Anyway, the full list of predictions from Equaterra of the important trends for 2008 is:

•    Outsourcing is recession-proof.  IT outsourcing Demand in North America will improve in 2008.
•    Europe will experience more growth than the US, perhaps because it is at an earlier stage of the outsourcing evolutionary cycle.
•    Public sector demand will continue to grow as baby boomers retire and the sector struggles with attracting talent.  Shared services and internal transformation in this sector will get stronger.
•    Recent turmoil in credit markets will slow outsourcing in the financial services sector in the short term but drive more IT outsourcing in the longer term.  Financial services firms will also continue to pursue offshore captives but often within the region rather than in India or China for various regulatory and risk reasons.
•    Global multi-shore and multi-provider outsourcing will become more the norm than the exception. This could mean several providers in several regions around the world.
•    Indian service providers will set up more local delivery services centres in US and Europe as the Indian market gets impacted by wage inflation; talent attrition; stronger rupee and infrastructure strain.
•    Canada‘s appeal as a near-shore destination will lessen due to currency appreciation.
•    A confluence of factors will lead to the expansion of service-delivery capabilities beyond India to regions like Central/South America, Central/Eastern Europe and China.
•    Governance of outsourcing deals will become paramount as buyers seek to maximise value and minimise value leakage.

This is a good and broad list of trends, and I believe that they are all important, but it is interesting to observe a few that seem to be missing in action. Almost every IT supplier I talk to at present is also talking about:

•    Innovation; how suppliers can work in partnership to drive innovation to their clients
•    Green Agenda; how the IT industry has to start taking notice of the corporate carbon footprint and how suppliers are going to have to start dancing to the tune of green service buyers pretty soon
•    Web 2.0; how the tools that every teenager is already using are transferring into corporate life and the IT suppliers are at the vanguard of trying to sell this expertise

By the end of the year I’ll think of a comprehensive list of my own trend observations to write up for this blog.

A personal invitation

Last month I mentioned in this blog that I had a new book about to come out - Building a Future with BRICs: The Next Decade for Offshoring. Well, I’m happy to say that it is out in the shops now and also that there is a launch party planned in London for later this month. I’d love it if some readers of this Computing blog could come along to say hello.

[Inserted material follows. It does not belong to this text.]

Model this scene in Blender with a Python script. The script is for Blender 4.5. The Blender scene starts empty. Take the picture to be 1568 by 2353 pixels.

It’s going to be at 6pm on November 30th at the Nehru centre in Mayfair. I’ll be talking about the book and there will be a couple of other speakers there, including the chief executive of Indian technology firm NIIT. We won’t drone on for too long though – no more than an hour of chat and discussion about the book before we open the bar and enjoy some drinks and networking.

If you are interested in finding out more and registering for the event then go to this web site. I hope to see you there!






Monday, 05 November 2007

The psychology of outsourcing

Organisational psychology is a subject I find fascinating, ever since I found that the best grades I received in my MBA were for the organisational behaviour module. If sociology is the study of groups of people or society in general and psychology is focused more on the individual, organisational psychology bridges the gap between the disciplines – focusing on the way individuals behave within organisations.

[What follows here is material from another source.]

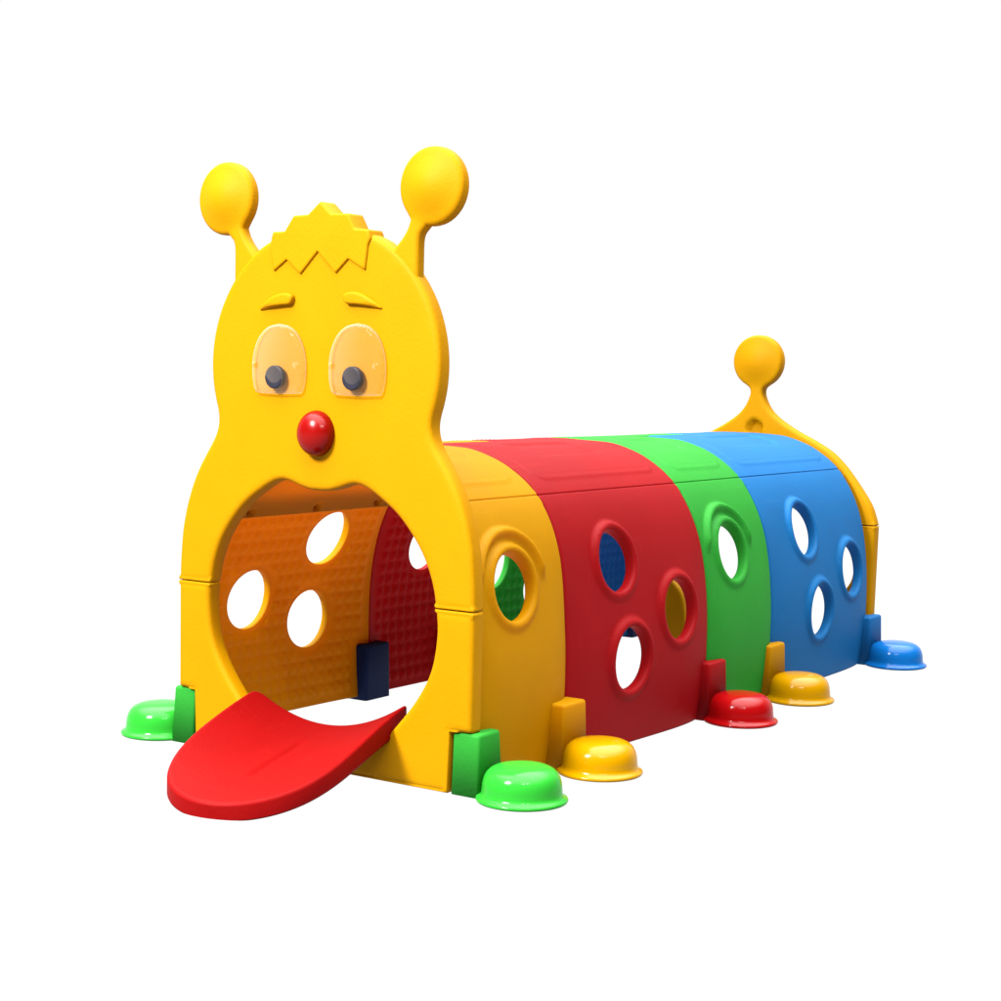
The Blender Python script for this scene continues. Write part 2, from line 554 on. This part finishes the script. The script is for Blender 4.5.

This is an important subject in our present environment. We all know that things are moving faster these days. Everyone is under more pressure at work, and there are those who claim that outsourcing is having a direct impact on the health and wellbeing of some employees.

No, I don’t mean the wellbeing of those workers in the UK who fret over the possibility of their job being transferred to a far-flung location. I mean the fact that outsourcing encourages an explicit measurement of service delivery and so the workers delivering the service are suddenly under more pressure than ever – every moment at work can be measured.

This is not news to those in the contact centre industry. I can remember a campaign lead by Channel 4 News about 10 years ago, where they referred to call centres in the UK as ‘dark satanic mills'. There were tales of toilet breaks not being allowed, long hours, constant performance checks. This was back in the 1990s well before the present boom in offshore contact centres had begun.

So I found it interesting when I had a chat recently with Payal Shah from the Irish organisational psychology experts Inicio. Inicio has recently started focusing more attention on India and it is using the experience of working in outsourced service centres in Ireland in the high-pressure Indian environment.

Anyone with any experience of human resources in India might be doubtful of what an organisational psychologist can do to make an outsourced team more effective – or less stressed. A typical view is that this is all just woolly fluff geared to making the organisation look like a better place to work, without really improving anything at all.

I asked Payal all these questions and I was impressed by the approach Inicio has taken, which is to take the expertise of a similar industrial environment in Ireland and to apply that to India, where directors of the firm have personal experience. The firm does focus on the individual, but its main concern appears to be in reducing sources of stress or conflict in the working environment. Personal stress from issues such as relationship troubles or addictions may actually be beyond the control of the company, though many employers are starting to help in these areas too.

Inicio’s help with planning how to look after human resources by eliminating stress created by the working environment is certainly needed and Payal explained to me how the firm genuinely feels it can quantify what it brings to an outsourcing firm. In short, whatever the services cost will be more than saved through the improvement to the workplace, and given that the biggest problem in the sector is securing the right people and then hanging on to them, I think she might just be right.